Salvator Mundi, una imagen bellísima y pacífica de un Cristo casi andrógino, de sonrisa misteriosa con reminiscencias de la Mona Lisa, pelo largo y ondulado, bendice con su mano derecha mientras en la izquierda sostiene el orbe, una enigmática esfera de cristal, símbolo de su dominio sobre el mundo. Enigmática porque contradice las leyes físicas de la óptica, disciplina que Leonardo conocía muy bien. Una lente de ese tipo, por el fenómeno de la refracción de la luz, debiera reducir e invertir la imagen que deja traslucir, mientras que en este caso los pliegues de la túnica se reflejan tal como son. Sin duda Da Vinci quiso mostrar la cualidad milagrosa del Salvador y su poder sobrenatural sobre la materia y el orbe: a la luz de la verdad de Cristo, la realidad ya no aparece distorsionada y el mundo adquiere un nuevo orden.
Una nueva consciencia
Me quedé pensando si esas multitudes –a las que se sumaron millones por Internet– y ese precio exorbitante pagado por una imagen de Cristo cuestionaban de alguna manera la “pobreza de símbolos” que tanto preocupaba a Jung y si esto podía ser señal de algo nuevo. Ciertamente el redescubrimiento de esta obra, varias veces perdida y certificada como auténtica recién en 2011, constituye una novedad y un hecho histórico indiscutible. Pero también podríamos estar ante un signo del renacimiento del mayor símbolo cristiano, la figura icónica de Cristo como liberador. Esto coincidiría con la visión de Jung sobre Cristo, a quien considera “el mito todavía viviente de nuestra cultura. Es nuestro héroe cultural, que, sin perjuicio de su existencia histórica, encarna el mito del hombre divino primordial, el Adán místico”.2
Ese Mesías universal tan esperado que vendría al fin de los tiempos parece estar manifestándose, reinterpretado como un Cristo interior, un espíritu en cada uno de nosotros. Y esta vez, más que una proyección inconsciente e irracional, parece ser una elección fruto de la evolución de la consciencia, ahora más amplia, capaz de integrar los opuestos: razón e intuición, materia y espíritu, masculino y femenino. El hombre moderno finalmente recupera el alma para ir en busca de un sentido más trascendente de su vida con una nueva cosmovisión: nace un Nuevo Cristo.

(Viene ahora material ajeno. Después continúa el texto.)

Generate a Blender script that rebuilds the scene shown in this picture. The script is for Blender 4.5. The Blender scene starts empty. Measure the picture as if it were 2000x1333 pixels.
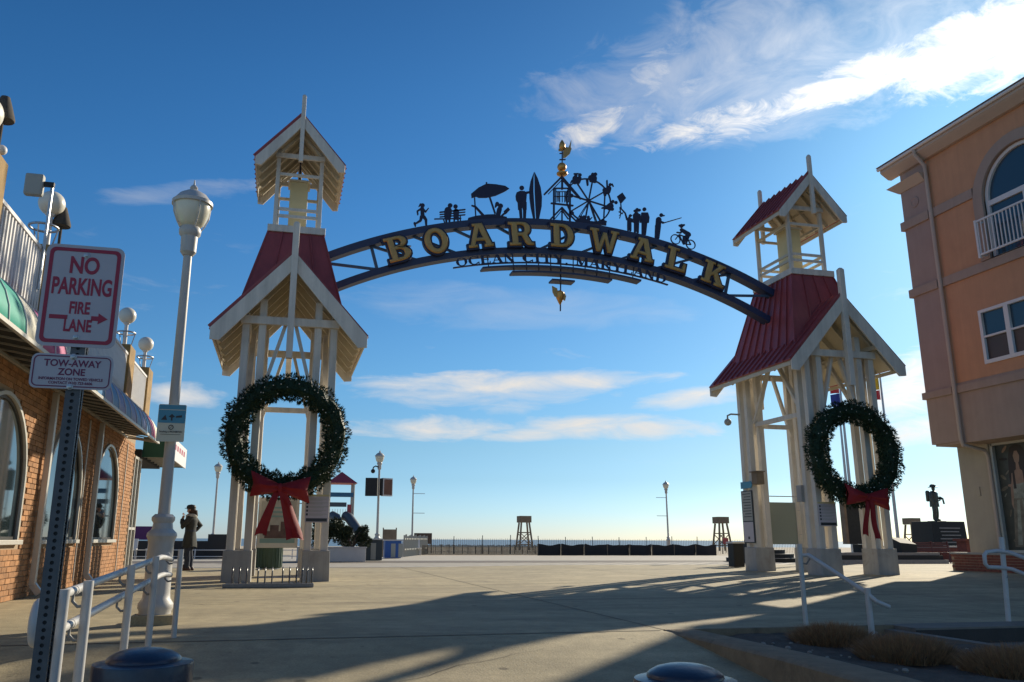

“Entonces aparecerá en el cielo la señal del Hijo del hombre; y entonces se golpearán el pecho todas las razas de la tierra y verán al Hijo del hombre venir sobre las nubes del cielo con gran poder y gloria” (Mateo 24, 30).
Estamos ante una nueva imagen del Dios cristiano, protector y bondadoso que cumple con su pacto y salva al mundo, una y otra vez, desde el Diluvio hasta hoy… Y que más allá de los dogmas y de las religiones institucionales, se manifiesta en el alma de millones de personas que siguen viendo en Cristo a un héroe cultural que nos libera del error y del mal. Porque nos inspira a crear entre todos un mundo mejor; a respetar a todas las criaturas vivientes y a la naturaleza, para vivir de una forma más humana, más pacífica, más fraterna. La paz mesiánica está cerca.
1. Carl G. Jung, Arquetipos e inconsciente colectivo, Buenos Aires, Paidós, 2014.
2. Carl G. Jung, Aion. Contribución a los simbolismos del sí mismo, Buenos Aires, Paidós, 2008.